Os crimes do colarinho branco, previstos pela lei 7.492/92, nunca dão cadeia no Brasil. Ao contrário do que acontece nos Estados Unidos, quem comete irregularidades no mercado financeiro nacional acaba escapando ileso, reclama Otto Steiner Júnior, diretor-jurídico da Febraban (Federação Brasileira das Associações de Bancos).
"Não defendemos a impunidade. Mas, com o atual o arcabouço legal e o despreparo dos promotores públicos, não dá para punir quem faz coisa errada no mercado financeiro", diz Steiner Jr..
Segundo ele, a Lei do Colarinho Branco é muito genérica, o que dificulta a penalização dos criminosos e diminui o direito de defesa dos acusados. A lei condena, por exemplo, quem fizer uma "gestão temerária" de instituição financeira (artigo 4º, parágrafo único). A pena, nesse caso, vai de dois a oito anos de prisão, além de multa.
"O que é gestão temerária? É um conceito muito vago. Descasar (usar prazos diferentes) ativos e passivos pode resultar na quebra de um banco, mas nem sempre isso é gestão temerária. Às vezes é imposição do mercado ou do governo", afirma. "O Banco Central obriga os bancos a captar dinheiro na poupança, por prazo de trinta dias, e financiar a casa própria, com esse dinheiro, por quinze anos", exemplifica.
Além da generalidade da lei, facilita a vida dos criminosos o despreparo dos procuradores do Ministério Público, que nunca conseguem pôr no papel, de forma convincente, os crimes cometidos no mercado financeiro, acrescenta o diretor da Febraban.
Nos Estados Unidos, há procuradores especializados, capazes de destrinchar os meandros das operações financeiras mais complexas. Tanto é que o megaespeculador Michael Milken, o rei dos "junk bonds" (títulos de alto risco), pegou dez anos de cadeia e foi obrigado a pagar multas da ordem de US$ 500 milhões.
O advogado Márcio Thomaz Bastos, especialista no tema, também reclama da lei 7.942, formulada há dez anos.
"É uma lei absurda. Temos de reformar esse monstrengo. As penas são desproporcionais, chegam a 12 anos. Se fossem mais curtas e irrecorríveis, seriam mais eficazes", diz Bastos.
Ele tem clientes que sofreram prejuízos em operações de "day trade" (abertas e fechadas no mesmo dia, nas Bolsas de valores e de futuros) e estão sendo processados por gestão temerária.

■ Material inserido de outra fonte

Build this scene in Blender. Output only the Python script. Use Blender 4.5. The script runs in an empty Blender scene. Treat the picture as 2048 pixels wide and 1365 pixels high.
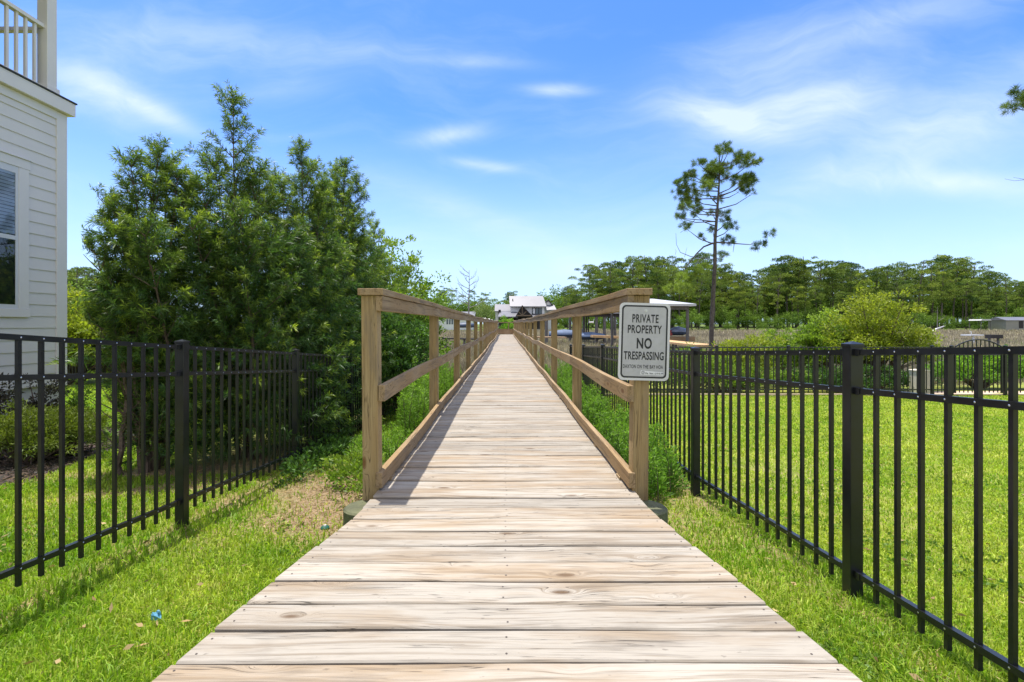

"Esse conceito é muito amplo. Não se pode fazer um mal negócio, se o mercado assim o exigir? O Código Penal dá nome aos crimes -matar, roubar, fraudar-, mas a Lei do Colarinho Branco é muito arbitrária", reclama.
Para o BC, gestão temerária é sofrer prejuízos financeiros -não de vez em quando, mas sistematicamente, afirma o delegado interino do BC, Virgínio Santos Neto.